Naturally the militarist Max Boot (wouldn't you think the guy would be ashamed to flaunt that name?) thinks Obama got it right.

The new Afghanistan policy that President Obama unveiled at the White House today was pretty much all that supporters of the war effort could have asked for, and probably pretty similar to what a President McCain would have decided on.

I don't know if I'd quite go that far; I'd assume that McCain would have implemented a similar policy with maximum venality and stupidity while the Obama-ites know they can't afford that.

The most appealing argument for ongoing U.S. engagement in Afghanistan came today from Sarah Chayes, the former NPR reporter who has helped establish a soap making cooperative in Kandahar since the U.S. invasion.

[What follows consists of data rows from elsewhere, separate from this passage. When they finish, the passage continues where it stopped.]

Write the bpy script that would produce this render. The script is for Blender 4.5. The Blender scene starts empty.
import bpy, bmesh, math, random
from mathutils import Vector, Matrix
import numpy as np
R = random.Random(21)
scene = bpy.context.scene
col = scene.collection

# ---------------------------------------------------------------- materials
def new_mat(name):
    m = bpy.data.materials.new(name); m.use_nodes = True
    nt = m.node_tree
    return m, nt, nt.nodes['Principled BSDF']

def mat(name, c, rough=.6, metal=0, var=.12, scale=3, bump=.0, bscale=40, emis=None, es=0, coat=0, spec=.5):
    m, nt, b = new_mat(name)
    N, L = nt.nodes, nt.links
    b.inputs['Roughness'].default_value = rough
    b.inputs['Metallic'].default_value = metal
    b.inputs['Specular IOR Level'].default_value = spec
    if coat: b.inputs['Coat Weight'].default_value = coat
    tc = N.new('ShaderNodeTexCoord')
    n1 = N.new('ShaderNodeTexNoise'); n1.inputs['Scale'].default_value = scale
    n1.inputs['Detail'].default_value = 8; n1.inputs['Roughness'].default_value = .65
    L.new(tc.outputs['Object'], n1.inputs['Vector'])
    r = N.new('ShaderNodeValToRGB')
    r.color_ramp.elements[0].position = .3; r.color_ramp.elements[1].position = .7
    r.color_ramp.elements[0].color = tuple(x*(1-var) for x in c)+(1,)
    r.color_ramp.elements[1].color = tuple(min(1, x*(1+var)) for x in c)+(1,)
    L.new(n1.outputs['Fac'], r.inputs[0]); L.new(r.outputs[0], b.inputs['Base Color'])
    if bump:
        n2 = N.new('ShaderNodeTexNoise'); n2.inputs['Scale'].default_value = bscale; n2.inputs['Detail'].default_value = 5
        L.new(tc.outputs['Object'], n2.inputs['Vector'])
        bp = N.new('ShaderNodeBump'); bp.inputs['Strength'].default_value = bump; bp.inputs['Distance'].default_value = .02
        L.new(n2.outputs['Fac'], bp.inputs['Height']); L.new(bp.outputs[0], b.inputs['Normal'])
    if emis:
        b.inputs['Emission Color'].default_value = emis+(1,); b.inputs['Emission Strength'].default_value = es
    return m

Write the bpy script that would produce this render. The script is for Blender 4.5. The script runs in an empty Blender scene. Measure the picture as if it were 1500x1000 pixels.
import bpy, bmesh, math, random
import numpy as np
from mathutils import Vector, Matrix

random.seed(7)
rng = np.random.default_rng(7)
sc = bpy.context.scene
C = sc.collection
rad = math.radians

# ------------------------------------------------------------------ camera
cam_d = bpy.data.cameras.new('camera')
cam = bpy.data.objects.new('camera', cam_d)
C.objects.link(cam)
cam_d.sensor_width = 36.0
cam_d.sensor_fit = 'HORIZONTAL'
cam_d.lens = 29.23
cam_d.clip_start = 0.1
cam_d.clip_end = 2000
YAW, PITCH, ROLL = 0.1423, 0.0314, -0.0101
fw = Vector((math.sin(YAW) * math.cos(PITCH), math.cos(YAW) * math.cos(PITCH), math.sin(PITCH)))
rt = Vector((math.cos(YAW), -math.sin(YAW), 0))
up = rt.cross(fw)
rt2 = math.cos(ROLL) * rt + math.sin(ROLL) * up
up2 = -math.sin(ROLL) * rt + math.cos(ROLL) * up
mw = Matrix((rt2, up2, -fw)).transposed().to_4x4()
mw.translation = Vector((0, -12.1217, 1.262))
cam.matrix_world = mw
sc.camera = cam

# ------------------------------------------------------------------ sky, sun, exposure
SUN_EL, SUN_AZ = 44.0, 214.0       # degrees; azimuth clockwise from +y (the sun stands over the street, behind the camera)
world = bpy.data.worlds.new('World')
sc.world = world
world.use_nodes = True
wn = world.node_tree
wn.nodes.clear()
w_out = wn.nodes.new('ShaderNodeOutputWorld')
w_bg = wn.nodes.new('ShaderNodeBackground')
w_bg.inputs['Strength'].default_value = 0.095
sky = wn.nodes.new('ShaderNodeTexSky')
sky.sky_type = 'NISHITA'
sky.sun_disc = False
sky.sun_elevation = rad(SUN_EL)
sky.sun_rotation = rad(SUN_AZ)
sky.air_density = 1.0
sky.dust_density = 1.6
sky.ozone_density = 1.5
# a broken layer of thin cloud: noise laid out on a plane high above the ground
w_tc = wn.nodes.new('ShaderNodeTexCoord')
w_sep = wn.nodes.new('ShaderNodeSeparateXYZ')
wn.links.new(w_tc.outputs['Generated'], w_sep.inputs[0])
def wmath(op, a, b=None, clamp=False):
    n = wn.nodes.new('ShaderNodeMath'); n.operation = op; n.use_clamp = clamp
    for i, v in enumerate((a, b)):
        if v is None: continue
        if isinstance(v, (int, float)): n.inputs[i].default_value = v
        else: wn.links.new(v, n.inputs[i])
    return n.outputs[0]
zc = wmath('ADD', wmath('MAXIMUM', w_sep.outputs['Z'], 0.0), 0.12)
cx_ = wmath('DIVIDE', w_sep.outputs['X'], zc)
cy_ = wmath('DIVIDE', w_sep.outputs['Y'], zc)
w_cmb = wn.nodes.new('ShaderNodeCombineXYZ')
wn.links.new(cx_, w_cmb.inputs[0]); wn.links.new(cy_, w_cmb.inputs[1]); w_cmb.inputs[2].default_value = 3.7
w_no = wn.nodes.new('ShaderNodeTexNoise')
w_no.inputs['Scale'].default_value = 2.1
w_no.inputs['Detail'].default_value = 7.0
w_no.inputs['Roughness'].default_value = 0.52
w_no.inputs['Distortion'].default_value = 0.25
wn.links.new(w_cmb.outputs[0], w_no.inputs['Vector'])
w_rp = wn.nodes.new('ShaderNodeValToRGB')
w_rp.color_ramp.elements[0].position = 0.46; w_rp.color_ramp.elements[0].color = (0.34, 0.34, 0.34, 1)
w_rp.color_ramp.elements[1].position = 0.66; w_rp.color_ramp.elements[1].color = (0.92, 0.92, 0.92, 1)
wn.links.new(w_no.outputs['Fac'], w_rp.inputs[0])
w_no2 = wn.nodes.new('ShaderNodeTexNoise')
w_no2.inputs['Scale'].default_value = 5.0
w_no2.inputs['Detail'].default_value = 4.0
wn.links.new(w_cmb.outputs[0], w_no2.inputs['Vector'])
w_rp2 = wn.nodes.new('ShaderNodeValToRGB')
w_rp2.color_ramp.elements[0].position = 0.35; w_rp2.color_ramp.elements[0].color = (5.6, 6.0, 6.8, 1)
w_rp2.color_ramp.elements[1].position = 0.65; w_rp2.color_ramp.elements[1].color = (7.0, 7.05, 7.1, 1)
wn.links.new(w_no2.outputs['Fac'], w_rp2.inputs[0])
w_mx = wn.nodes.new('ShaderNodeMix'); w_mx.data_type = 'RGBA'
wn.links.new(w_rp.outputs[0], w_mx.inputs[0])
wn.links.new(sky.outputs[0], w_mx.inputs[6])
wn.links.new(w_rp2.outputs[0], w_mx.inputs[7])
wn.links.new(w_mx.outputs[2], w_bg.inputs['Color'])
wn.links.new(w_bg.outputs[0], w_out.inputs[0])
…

She reports the dashed hopes of Afghans she works with:

... when Obama said recently that there were no plans on tap to "rebuild Afghanistan into a Jeffersonian democracy," or when Defense Secretary Robert M. Gates said the aim wasn't to create "some sort of Central Asian Valhalla over there," my colleagues were listening. Such formulations have the effect on Afghans of a cold shower.

She recounts how Bush and Rumsfeld ran their Afghan project on the cheap, buying cooperative client warlords whose greed and violence undercut the Karzai government which itself degenerated into corruption and drug running. Not surprisingly, Afghans began to wish for the austere "security" the Taliban promised.

Chayes' plaint is very like that of Ahmed Rashid in Descent into Chaos. The invaders have proved not to care about their promises of development and democracy. We're going to hear a lot of this. The Afghans who have the education and inclination to talk to us are precisely the members of a nascent "middle class" who begin to visualize life in a modern world. In Pakistan, there really is such a bourgeoisie -- they've been fighting to reinstate the fired Chief Justice of the Supreme Court. They desparately want to rise above the corruption of the tribally-aligned political parties. They do wish, despite years of hard experience to the contrary, that U.S. meddling in Central Asia would help them come into their own.

It's not going to happen. The hard truth is that peoples have to find their own way. Individuals and private groups of citizens from other countries can and should help, but foreign governments can't jump start healthy social processes in other people's countries. We need global solidarity -- but it will have to be of the people to people sort, not mediated by the U.S. Marines.